Posted on October 23, 2011  /  0 Comments

People have been sending me pictures, not of Qaddafi dead, but of people taking pictures of the dead Qaddafi. I was among those who speculated on the role of cameras in moderating the crackdown in Bahrain (before the real crackdown): “Could the ubiquity of cameras be the differentiating factor? Cameras are everywhere in Tripoli and Manama; images keep coming out, despite confiscations of cameras, SIMs, and whatever picture-snapping gadgets there are. Prabhakaran’s captives had no cameras.”

Now here is a report on the use of low-end digital cameras (not very different from mid-range mobile phones) in constraining electoral fraud. They had used Randomized Trials.
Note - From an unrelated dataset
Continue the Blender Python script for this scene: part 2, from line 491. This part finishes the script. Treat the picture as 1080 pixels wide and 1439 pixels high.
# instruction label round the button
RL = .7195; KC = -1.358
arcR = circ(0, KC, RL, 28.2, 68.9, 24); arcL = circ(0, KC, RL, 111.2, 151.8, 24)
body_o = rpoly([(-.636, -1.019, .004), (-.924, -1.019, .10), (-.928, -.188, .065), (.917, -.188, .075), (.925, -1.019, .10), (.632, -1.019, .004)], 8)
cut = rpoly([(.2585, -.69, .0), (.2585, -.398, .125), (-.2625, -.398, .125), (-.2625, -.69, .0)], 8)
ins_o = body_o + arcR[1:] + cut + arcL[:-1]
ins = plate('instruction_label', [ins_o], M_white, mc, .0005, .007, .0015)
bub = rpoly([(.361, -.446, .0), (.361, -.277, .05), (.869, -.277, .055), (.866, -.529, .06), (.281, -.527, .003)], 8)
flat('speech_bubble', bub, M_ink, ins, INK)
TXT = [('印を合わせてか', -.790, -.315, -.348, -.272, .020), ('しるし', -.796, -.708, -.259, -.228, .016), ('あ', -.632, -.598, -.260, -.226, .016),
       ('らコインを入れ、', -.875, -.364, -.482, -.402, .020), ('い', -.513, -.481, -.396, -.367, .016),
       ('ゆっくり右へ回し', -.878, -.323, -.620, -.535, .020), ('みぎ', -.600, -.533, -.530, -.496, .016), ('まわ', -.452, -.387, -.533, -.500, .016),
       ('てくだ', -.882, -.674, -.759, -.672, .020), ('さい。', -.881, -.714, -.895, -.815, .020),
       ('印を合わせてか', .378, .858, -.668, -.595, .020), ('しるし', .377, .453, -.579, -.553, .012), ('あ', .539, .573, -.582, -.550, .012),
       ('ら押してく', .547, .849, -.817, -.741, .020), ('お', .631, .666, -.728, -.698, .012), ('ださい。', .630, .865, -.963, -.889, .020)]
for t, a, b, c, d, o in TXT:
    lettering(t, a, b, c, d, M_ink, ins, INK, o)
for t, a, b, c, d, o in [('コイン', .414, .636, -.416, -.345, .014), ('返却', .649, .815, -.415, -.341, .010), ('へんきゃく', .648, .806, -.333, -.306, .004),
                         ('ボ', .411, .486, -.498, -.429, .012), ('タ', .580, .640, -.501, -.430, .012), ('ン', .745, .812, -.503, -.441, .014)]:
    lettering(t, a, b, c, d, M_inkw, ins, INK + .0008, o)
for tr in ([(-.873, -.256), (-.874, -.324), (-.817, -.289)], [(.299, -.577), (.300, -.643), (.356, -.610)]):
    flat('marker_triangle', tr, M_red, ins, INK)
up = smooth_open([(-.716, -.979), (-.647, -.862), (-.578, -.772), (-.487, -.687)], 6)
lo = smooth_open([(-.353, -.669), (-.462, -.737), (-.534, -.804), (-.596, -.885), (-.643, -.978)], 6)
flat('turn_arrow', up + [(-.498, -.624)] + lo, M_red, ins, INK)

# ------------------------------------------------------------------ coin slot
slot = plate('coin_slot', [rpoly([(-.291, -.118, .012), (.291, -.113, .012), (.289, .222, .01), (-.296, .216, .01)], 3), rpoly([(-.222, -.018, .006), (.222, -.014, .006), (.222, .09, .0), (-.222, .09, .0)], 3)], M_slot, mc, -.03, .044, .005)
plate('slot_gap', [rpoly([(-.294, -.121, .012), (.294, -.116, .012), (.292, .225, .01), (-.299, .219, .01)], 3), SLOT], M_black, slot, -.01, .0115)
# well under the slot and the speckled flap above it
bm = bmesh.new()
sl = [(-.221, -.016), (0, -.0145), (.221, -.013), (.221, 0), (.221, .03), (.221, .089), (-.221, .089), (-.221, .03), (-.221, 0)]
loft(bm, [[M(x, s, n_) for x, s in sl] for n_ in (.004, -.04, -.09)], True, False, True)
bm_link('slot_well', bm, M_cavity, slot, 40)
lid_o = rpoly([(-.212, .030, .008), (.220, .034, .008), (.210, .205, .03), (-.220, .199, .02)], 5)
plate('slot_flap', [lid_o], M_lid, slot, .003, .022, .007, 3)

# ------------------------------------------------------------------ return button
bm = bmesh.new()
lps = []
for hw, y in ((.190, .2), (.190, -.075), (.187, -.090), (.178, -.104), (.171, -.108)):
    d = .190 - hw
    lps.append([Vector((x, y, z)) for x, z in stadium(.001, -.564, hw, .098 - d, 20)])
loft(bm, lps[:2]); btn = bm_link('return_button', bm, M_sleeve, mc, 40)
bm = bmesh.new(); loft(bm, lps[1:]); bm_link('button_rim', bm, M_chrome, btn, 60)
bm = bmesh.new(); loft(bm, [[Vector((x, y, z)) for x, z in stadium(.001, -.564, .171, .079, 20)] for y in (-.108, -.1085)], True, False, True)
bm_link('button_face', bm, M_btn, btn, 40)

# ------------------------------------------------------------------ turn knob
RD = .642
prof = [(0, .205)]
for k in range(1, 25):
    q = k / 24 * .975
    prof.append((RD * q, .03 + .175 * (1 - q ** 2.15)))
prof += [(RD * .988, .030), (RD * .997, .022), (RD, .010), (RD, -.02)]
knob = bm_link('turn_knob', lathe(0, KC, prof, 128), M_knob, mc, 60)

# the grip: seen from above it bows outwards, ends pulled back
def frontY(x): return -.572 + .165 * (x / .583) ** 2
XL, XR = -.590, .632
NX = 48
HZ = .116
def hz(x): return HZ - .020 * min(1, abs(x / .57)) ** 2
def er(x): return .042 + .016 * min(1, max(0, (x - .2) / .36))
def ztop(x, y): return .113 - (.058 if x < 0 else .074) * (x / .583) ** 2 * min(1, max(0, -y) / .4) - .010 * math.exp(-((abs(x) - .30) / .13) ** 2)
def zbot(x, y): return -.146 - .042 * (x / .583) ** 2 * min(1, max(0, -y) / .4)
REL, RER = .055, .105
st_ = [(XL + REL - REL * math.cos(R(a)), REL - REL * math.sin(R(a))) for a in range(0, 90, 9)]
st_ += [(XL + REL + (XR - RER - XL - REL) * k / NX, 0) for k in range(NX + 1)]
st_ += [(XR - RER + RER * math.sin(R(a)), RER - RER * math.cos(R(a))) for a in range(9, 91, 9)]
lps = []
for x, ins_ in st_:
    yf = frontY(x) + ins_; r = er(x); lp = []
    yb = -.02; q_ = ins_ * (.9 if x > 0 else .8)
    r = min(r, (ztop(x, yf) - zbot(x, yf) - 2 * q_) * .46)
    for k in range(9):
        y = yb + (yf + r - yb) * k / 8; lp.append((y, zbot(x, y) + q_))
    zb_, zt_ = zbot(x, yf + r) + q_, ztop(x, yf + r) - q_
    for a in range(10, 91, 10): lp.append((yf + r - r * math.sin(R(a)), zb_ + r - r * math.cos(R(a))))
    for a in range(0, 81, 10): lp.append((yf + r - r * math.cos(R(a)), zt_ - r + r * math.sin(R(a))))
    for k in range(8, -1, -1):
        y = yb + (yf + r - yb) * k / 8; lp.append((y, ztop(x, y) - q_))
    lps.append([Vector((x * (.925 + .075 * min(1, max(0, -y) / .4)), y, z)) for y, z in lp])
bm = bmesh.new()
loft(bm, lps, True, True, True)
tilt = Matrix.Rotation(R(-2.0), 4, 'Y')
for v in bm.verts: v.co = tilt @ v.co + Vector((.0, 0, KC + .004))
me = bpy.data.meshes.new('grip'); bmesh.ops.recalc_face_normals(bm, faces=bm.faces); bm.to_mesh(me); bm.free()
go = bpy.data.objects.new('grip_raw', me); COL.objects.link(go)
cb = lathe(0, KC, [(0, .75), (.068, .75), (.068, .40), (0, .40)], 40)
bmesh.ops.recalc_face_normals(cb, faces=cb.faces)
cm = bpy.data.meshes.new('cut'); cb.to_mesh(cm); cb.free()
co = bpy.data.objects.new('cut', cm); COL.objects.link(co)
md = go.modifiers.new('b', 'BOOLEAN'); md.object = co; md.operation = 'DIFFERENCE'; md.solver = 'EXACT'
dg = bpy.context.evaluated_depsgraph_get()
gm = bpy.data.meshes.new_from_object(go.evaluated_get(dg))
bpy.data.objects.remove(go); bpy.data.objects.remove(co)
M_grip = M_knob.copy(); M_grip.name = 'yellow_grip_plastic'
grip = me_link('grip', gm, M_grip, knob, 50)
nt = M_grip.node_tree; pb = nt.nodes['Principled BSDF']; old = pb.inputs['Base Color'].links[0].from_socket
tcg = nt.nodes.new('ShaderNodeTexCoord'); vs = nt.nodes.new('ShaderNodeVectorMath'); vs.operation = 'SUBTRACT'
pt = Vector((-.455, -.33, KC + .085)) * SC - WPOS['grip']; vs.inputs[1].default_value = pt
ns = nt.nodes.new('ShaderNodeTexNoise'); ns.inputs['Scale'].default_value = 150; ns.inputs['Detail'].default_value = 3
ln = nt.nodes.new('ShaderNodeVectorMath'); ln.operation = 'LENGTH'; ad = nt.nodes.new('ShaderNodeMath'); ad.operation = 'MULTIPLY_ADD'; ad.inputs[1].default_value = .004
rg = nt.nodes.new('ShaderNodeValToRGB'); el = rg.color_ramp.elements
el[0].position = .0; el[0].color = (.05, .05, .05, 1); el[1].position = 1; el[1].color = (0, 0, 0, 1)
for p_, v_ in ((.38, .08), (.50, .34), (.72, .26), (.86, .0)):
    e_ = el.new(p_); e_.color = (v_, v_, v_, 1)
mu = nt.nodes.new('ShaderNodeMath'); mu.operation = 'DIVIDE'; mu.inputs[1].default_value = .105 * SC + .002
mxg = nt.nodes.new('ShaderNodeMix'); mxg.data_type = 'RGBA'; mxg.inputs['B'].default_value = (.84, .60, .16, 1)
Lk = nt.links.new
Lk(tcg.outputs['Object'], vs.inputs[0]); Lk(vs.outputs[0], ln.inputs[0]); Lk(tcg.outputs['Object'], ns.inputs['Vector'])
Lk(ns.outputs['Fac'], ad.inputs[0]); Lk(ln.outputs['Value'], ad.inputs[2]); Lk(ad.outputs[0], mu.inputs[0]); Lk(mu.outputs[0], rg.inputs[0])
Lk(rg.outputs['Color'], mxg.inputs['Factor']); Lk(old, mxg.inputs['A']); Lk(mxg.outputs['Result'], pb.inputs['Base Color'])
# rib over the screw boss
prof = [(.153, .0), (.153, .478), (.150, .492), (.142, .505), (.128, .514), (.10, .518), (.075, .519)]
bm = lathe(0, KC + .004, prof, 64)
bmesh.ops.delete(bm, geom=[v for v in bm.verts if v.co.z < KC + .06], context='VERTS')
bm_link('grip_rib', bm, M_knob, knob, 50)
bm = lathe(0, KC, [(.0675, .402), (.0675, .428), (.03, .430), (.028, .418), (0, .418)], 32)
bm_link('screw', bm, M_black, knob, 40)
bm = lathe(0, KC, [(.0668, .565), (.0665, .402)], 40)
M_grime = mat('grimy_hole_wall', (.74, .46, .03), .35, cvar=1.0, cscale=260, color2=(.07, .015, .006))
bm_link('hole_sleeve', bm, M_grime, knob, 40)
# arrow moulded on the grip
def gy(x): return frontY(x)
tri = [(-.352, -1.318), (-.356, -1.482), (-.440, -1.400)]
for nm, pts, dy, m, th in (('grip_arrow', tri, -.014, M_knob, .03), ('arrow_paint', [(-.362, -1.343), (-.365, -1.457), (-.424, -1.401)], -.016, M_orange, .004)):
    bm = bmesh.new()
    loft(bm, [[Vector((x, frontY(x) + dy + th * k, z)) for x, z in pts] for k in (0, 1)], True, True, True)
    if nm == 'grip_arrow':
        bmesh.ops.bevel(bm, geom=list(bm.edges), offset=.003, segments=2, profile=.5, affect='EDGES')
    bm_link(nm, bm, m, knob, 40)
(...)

A study just released by Michael Callen and James Long, a pair of ambitious doctoral students at the University of California-San Diego, exemplifies these efforts. The two researchers evaluated whether low-end digital cameras could be a cheap and easy technological fix for election fraud in Afghanistan’s 2010 parliamentary elections. Their results are promising. At polling stations where locally reported vote counts were digitally photographed, reports of electoral fraud were as much as 60 percent lower, and the vote counts of politically connected candidates—the ones most likely to have rigged elections—were reduced by about one-quarter.